The United Solo 2014 Theatre Festival presents as a blitz of solo performances. We are five weeks into a ten-week extravaganza of individual performers tiptoeing on self-strung high wires.
In the already-tiny Studio Theater on Theatre Row, the audience is forced up front, because the back six rows are cordoned off. Onstage, Renata Hinrichs’ Random Acts offers us a child’s-eye view of the tinderbox that was Chicago’s south side in the late sixties.
Recently, when I saw Kevin Kline casually toss off a more-than-passable duet from Giselle in My Old Lady, I was reminded of a time when actors were expected to “move well” or “sing a little” — or both.
Hinrichs is an actor who moves more than well; she dances. She uses every centimeter of the bare stage, leaping and curling and sweeping about to enliven her cast; she is, by turns, child and mother, father and teacher, ugly and sweet, generous and rigid. Renata is the child of a minister, and a really tough mom, living on the edges of a community about to cleave into “them and us.”

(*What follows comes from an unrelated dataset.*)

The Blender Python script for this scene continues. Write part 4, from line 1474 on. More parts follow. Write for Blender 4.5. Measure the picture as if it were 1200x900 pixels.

Outside, the South Side’s reaction to MLK’s murder plays out just as this little, white, Christian girl goes to school in a caldron neighborhood. It’s a good, linear story, well told. Inside, the story is skeletal. You ‘get’ the mom and the dad but you don’t care about them. Again, with only one performer, no matter how hard she works, too many of the others play thin.
Not sure what the impact must be for a one-woman show to succeed. Hinrichs did so much right. It is good theatre to watch an actor stretch wide, risk big, and expect you to ‘get’ her as she shifts from kid to mom to angel.
Still, the “voices” she gave us could have used more delineation. And yes, I know, she’s “killed some babies”; that is, she’s cut some copy she loved. That said, even at an hour, it runs long. (The “guardian angel” doesn’t get better with repetition.)
The provenance of the title – RANDOM ACTS – presumably a reference to the much claimed phrase “…random acts of kindness” is disputable. But, certainly any of us who have lived in big cities through the contentious years of racial strife in the streets, have long understood that such random inter-racial acts are a neighborhood trust exercise. They touch us as they happen. They are the stuff of daily life. I’m not sure there’s a play in the random acts referenced here. There IS an energetic and thoughtful performance.
Random Acts – Writer and performer Renata Hinrichs; directed by Camille Saviola with an assist from Rick Hinkson. At The Studio Theatre, 410 West 42nd Street. Running time one hour without an intermission. There are no further performances scheduled.